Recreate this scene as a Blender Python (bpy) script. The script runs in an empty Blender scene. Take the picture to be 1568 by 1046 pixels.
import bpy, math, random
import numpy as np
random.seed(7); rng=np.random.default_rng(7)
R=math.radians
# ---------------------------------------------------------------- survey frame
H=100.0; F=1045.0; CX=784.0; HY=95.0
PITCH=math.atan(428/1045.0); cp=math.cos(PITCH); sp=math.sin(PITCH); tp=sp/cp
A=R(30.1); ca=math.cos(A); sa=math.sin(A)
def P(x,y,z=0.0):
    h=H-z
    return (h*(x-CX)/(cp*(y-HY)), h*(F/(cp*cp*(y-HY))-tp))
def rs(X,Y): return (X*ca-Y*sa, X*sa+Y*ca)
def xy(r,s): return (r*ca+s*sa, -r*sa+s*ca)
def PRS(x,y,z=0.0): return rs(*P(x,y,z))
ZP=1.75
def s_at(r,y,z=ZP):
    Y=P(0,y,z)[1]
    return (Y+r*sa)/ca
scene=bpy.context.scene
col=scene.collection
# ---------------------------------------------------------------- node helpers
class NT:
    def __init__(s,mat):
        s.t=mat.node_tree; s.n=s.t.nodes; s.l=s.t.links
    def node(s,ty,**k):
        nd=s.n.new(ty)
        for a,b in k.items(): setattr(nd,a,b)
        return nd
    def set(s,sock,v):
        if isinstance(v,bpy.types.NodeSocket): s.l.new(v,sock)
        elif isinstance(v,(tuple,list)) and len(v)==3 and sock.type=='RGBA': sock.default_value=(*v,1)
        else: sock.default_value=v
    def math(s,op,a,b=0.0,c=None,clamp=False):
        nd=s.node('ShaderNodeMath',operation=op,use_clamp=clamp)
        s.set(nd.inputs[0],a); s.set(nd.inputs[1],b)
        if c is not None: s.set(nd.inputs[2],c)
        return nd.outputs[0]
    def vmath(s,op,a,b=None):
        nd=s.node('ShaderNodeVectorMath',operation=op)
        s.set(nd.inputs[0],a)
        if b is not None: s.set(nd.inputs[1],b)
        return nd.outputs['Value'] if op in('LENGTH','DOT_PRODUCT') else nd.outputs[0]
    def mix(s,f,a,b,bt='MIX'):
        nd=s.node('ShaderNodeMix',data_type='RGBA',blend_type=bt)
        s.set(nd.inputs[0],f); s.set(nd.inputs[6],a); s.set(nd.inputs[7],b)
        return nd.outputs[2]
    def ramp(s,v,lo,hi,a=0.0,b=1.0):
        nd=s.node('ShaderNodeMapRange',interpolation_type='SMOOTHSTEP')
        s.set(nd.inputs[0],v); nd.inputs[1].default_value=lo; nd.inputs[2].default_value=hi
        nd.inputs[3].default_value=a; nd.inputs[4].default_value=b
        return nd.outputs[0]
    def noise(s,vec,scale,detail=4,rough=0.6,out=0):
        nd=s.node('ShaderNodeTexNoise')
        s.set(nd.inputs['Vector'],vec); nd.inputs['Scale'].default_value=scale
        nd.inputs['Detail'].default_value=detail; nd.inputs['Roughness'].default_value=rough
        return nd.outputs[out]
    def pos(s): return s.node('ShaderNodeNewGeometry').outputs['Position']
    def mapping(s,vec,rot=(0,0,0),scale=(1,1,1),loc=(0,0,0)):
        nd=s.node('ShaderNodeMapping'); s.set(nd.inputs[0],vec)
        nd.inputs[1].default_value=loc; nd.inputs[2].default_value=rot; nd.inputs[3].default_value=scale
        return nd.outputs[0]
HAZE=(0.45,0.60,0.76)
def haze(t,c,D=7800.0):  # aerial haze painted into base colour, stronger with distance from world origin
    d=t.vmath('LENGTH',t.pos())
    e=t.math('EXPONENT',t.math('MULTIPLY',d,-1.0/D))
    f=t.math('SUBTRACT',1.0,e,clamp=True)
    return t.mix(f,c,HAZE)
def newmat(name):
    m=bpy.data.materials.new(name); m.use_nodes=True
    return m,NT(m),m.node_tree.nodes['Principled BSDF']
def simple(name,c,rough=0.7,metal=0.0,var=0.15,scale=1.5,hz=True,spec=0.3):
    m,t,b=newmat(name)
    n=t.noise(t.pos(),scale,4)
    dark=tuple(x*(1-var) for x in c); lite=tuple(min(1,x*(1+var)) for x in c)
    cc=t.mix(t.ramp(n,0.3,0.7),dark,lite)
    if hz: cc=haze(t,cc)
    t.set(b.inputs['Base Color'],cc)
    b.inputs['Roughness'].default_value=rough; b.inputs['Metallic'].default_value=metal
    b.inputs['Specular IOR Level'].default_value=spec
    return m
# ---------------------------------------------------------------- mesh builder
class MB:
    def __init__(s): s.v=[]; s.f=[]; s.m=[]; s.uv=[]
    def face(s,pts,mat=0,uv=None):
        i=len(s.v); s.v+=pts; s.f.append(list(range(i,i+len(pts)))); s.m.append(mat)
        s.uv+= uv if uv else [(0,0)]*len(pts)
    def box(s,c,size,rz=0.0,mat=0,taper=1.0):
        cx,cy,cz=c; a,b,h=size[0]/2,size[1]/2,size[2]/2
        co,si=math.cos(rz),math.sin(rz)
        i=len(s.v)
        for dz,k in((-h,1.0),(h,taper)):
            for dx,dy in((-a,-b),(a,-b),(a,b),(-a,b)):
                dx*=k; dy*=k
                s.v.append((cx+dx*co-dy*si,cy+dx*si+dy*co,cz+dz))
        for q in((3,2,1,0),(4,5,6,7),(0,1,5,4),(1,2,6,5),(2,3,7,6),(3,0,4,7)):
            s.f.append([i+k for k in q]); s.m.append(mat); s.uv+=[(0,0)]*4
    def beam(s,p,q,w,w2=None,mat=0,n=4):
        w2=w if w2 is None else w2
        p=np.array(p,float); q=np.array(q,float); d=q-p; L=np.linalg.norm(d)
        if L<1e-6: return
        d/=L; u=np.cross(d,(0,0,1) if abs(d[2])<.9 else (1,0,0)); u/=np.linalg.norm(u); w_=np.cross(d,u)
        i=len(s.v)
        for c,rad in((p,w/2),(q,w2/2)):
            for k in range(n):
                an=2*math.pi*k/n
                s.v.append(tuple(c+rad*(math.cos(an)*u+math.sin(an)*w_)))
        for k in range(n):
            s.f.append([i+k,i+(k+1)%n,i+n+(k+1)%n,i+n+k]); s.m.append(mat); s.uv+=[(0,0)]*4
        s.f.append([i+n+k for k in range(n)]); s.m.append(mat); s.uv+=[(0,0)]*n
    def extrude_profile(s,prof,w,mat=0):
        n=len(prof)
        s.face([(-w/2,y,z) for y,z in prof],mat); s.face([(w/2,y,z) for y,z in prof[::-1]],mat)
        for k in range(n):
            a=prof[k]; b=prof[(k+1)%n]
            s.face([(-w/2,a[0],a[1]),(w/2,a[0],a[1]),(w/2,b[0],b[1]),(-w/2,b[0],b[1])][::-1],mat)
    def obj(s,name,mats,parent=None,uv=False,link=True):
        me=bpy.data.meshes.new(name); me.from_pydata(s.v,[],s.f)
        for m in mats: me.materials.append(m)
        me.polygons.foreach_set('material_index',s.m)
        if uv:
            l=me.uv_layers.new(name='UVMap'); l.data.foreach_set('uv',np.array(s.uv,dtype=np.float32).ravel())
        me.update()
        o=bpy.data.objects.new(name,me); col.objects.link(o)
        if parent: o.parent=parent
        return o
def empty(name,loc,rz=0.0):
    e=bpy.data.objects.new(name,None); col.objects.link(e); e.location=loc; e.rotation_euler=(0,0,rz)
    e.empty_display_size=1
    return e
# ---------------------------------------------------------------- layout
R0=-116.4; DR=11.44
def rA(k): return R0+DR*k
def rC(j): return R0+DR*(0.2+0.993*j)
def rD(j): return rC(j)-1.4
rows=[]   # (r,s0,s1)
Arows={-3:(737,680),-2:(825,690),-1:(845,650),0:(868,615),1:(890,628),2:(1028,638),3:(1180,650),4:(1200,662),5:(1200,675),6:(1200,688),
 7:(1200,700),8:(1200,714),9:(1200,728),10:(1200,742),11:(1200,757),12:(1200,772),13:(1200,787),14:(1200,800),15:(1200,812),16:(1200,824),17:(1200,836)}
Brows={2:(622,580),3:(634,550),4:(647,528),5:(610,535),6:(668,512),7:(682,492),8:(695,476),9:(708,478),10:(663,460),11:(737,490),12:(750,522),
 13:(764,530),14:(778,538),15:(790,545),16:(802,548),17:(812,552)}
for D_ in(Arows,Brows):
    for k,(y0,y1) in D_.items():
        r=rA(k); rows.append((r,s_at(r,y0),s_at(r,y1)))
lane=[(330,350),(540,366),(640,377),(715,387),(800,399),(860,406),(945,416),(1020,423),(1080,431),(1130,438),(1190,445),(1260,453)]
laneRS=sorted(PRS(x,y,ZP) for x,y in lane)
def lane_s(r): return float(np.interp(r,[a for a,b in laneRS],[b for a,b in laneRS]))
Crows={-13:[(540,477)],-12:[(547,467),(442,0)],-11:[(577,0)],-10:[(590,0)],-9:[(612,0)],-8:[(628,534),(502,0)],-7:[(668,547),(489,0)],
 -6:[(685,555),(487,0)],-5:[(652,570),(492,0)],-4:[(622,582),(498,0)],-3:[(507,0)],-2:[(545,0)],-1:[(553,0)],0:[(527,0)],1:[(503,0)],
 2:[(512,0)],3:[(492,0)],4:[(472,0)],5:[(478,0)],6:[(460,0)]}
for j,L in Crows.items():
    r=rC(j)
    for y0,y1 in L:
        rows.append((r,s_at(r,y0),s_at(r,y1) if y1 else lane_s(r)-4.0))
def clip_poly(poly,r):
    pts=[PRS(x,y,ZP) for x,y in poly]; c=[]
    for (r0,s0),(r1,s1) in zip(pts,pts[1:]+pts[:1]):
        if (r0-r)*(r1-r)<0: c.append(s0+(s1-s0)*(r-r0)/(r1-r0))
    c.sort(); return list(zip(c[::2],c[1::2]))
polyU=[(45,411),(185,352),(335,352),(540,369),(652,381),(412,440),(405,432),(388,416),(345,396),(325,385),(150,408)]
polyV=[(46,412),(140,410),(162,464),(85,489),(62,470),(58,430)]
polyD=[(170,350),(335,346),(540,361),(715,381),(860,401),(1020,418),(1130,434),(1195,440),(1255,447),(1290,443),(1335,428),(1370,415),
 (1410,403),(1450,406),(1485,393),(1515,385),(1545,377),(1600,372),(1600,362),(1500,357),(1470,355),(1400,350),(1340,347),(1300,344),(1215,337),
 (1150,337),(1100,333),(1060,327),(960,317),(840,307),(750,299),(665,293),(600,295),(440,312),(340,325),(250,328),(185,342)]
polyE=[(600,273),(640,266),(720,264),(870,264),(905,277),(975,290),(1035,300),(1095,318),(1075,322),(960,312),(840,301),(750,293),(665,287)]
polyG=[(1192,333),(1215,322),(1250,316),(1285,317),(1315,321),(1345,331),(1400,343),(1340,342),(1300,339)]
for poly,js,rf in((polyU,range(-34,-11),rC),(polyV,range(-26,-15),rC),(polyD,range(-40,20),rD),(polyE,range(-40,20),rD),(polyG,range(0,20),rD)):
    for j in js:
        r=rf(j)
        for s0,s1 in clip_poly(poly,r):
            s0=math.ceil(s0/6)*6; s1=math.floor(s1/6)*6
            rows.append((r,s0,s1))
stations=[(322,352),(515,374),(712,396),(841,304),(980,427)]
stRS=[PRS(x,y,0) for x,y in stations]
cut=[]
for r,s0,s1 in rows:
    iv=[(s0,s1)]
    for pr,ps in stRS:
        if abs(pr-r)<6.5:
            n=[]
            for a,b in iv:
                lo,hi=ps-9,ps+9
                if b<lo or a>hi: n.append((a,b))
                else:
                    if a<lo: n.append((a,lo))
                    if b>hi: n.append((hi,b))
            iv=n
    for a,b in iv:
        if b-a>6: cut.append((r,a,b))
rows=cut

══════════

- [Exercise brief]: Extract only the lines from the line with "HAZE=(0.45,0.60,0.76)" through the line with "f=t.math('SUBTRACT',1.0,e,clamp=True)", keeping both end lines exactly as they are.

- [Reply]:
HAZE=(0.45,0.60,0.76)
def haze(t,c,D=7800.0):  # aerial haze painted into base colour, stronger with distance from world origin
    d=t.vmath('LENGTH',t.pos())
    e=t.math('EXPONENT',t.math('MULTIPLY',d,-1.0/D))
    f=t.math('SUBTRACT',1.0,e,clamp=True)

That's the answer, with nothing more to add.